■ **INSTRUCTIONS TO FOLLOW**
Pictures are to be left out. Copy exactly the lines from the one containing "Write a Blender" to the one containing "COL = S.collection", both ends kept.

■ **SUPPLIED INFORMATION**

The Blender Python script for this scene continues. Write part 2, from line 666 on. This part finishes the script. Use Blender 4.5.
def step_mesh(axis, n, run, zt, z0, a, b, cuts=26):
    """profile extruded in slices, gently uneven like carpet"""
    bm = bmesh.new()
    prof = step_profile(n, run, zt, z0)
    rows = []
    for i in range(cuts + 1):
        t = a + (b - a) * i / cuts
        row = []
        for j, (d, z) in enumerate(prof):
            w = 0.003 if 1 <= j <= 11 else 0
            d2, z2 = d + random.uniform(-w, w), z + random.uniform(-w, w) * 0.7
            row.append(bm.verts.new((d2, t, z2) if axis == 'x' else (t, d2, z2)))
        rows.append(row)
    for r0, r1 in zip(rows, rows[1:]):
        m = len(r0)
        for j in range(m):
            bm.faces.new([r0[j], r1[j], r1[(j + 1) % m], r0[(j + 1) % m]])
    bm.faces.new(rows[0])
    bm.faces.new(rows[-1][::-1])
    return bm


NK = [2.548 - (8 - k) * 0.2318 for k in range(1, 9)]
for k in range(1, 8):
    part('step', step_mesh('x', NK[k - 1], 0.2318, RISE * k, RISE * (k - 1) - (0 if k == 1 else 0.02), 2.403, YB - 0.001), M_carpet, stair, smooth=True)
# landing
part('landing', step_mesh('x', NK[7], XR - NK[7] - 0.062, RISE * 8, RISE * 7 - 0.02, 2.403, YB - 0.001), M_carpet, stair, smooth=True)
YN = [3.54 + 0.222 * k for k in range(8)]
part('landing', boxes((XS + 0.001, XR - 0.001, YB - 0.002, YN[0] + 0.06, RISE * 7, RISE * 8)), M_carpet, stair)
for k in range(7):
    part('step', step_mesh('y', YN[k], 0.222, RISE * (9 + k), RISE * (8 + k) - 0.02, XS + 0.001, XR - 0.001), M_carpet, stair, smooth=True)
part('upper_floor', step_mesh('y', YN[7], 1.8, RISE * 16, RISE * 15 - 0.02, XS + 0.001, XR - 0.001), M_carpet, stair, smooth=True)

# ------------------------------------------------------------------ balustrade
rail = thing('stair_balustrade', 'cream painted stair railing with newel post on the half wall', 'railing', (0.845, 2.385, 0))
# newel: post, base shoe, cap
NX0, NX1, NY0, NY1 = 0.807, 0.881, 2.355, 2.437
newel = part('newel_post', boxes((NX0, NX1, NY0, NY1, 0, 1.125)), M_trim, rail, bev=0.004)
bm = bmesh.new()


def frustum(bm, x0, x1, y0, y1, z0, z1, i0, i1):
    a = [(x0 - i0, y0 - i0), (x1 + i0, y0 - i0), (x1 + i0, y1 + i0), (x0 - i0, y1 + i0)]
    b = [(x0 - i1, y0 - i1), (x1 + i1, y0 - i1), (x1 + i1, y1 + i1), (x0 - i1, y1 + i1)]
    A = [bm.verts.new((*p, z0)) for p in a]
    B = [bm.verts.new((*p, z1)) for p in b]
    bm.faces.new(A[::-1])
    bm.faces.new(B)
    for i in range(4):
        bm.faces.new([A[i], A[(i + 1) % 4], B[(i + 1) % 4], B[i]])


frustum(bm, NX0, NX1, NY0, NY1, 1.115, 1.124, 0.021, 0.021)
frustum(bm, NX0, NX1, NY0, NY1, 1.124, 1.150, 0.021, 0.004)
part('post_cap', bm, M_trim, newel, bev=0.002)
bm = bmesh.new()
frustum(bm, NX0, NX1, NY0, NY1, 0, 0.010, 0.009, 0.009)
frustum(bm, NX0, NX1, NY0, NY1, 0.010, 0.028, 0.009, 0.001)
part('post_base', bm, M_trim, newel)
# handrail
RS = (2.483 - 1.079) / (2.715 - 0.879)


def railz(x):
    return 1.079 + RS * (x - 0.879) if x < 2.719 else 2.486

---

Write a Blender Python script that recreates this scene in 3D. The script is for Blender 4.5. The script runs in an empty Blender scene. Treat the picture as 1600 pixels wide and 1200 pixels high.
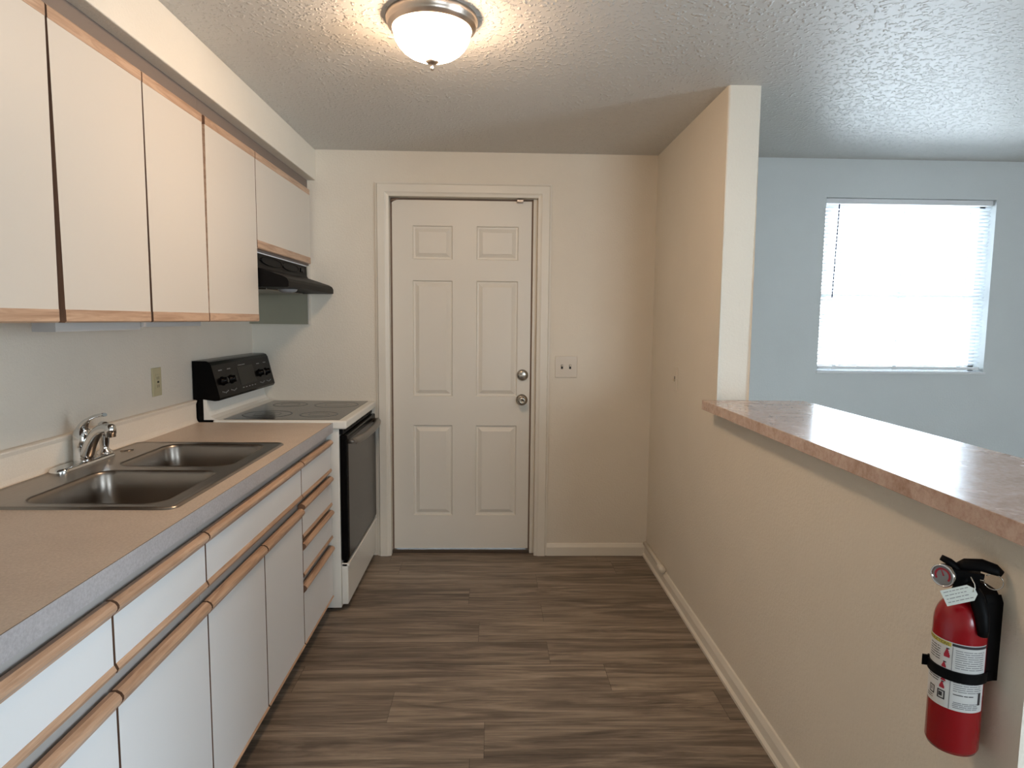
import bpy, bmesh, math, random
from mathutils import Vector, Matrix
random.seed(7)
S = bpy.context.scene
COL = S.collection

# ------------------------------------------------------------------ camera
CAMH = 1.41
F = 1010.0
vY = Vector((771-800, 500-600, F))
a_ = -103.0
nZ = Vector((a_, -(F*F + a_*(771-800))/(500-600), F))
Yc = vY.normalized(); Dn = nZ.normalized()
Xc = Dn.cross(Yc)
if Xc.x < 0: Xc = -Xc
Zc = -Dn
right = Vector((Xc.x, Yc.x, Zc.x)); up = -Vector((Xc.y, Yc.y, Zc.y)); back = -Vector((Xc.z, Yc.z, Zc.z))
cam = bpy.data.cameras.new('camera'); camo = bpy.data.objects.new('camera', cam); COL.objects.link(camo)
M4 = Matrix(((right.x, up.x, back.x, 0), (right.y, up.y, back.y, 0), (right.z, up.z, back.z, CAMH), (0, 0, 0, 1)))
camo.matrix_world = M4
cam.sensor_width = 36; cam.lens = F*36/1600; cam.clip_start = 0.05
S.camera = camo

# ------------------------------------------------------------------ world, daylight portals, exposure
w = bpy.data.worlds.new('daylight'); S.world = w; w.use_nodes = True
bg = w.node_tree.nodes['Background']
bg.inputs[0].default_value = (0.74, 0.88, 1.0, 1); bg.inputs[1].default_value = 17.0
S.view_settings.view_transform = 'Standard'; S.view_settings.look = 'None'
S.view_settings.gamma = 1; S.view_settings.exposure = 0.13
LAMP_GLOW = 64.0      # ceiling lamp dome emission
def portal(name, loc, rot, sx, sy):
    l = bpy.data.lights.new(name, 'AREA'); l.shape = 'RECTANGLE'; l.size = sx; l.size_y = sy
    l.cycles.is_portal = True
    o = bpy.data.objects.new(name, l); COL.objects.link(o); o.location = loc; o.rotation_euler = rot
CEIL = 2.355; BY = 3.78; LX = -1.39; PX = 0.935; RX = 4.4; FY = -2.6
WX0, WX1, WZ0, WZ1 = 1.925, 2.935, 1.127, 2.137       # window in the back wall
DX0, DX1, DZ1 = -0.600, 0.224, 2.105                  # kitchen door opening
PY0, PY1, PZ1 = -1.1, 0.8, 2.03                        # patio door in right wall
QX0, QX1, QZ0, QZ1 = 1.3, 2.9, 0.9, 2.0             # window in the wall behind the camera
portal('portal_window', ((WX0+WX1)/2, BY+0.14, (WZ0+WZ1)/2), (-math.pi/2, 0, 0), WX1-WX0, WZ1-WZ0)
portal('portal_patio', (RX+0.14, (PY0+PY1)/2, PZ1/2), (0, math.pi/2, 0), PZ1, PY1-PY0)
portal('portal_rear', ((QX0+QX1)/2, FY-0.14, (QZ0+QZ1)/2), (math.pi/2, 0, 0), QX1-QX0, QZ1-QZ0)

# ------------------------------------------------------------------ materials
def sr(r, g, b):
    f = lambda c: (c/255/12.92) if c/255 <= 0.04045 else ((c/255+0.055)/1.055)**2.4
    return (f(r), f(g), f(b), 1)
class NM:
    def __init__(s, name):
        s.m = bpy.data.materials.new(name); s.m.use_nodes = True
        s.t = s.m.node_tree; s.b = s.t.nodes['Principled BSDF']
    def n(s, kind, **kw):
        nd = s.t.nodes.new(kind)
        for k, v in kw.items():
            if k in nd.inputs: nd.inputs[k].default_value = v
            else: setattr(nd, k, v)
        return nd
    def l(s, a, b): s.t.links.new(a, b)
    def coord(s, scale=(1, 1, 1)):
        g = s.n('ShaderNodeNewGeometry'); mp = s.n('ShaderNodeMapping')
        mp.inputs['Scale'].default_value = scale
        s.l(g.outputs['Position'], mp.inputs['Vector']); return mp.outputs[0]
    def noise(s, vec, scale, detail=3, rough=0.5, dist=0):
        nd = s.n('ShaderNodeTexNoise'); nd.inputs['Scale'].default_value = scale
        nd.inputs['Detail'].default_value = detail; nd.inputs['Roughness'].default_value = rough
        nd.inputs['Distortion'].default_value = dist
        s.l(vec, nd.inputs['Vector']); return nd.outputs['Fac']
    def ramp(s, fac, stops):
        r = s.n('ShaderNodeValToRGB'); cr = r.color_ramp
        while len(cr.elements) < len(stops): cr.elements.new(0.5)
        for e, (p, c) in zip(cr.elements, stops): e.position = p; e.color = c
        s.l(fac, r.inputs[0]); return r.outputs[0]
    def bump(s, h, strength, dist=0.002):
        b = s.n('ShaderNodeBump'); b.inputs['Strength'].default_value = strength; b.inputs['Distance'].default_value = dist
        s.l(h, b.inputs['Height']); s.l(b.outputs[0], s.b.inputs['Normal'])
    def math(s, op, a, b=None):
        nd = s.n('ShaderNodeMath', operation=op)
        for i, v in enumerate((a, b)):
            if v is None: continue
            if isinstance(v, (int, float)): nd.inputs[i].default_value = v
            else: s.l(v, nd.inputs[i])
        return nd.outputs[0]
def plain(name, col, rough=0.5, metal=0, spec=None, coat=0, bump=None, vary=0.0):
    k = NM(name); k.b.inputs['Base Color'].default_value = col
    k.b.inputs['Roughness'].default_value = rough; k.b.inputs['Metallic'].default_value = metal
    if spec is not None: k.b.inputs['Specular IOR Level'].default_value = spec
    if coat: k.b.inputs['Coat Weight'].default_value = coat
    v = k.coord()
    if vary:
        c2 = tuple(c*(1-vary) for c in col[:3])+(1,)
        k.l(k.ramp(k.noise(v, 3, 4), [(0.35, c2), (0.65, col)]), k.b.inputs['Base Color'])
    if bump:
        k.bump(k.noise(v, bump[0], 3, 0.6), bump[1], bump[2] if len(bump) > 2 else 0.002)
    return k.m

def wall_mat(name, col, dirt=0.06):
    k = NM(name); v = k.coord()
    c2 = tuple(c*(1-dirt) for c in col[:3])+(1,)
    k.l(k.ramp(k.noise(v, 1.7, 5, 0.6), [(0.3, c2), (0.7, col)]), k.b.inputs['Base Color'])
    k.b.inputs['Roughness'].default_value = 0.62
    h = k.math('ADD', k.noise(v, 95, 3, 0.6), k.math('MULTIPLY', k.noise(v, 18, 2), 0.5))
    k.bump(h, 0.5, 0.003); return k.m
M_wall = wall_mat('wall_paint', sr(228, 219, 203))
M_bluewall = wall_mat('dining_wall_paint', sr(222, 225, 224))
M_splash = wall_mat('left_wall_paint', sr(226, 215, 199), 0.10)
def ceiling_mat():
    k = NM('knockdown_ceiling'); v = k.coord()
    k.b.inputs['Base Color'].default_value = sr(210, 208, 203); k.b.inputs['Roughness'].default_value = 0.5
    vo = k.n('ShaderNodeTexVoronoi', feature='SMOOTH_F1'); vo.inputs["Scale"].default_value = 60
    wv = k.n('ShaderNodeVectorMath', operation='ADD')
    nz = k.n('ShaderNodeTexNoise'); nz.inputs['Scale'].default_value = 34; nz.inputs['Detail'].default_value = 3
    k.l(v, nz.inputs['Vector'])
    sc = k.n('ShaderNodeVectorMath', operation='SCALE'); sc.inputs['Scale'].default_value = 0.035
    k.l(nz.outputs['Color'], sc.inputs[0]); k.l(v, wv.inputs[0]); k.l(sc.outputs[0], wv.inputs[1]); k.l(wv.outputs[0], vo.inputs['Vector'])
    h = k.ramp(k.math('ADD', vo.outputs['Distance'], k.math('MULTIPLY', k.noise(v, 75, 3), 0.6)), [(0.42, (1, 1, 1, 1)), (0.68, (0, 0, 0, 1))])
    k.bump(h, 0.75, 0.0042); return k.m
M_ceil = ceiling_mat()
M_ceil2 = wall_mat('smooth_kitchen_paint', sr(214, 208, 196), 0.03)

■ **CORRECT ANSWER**
Write a Blender Python script that recreates this scene in 3D. The script is for Blender 4.5. The script runs in an empty Blender scene. Treat the picture as 1600 pixels wide and 1200 pixels high.
import bpy, bmesh, math, random
from mathutils import Vector, Matrix
random.seed(7)
S = bpy.context.scene
COL = S.collection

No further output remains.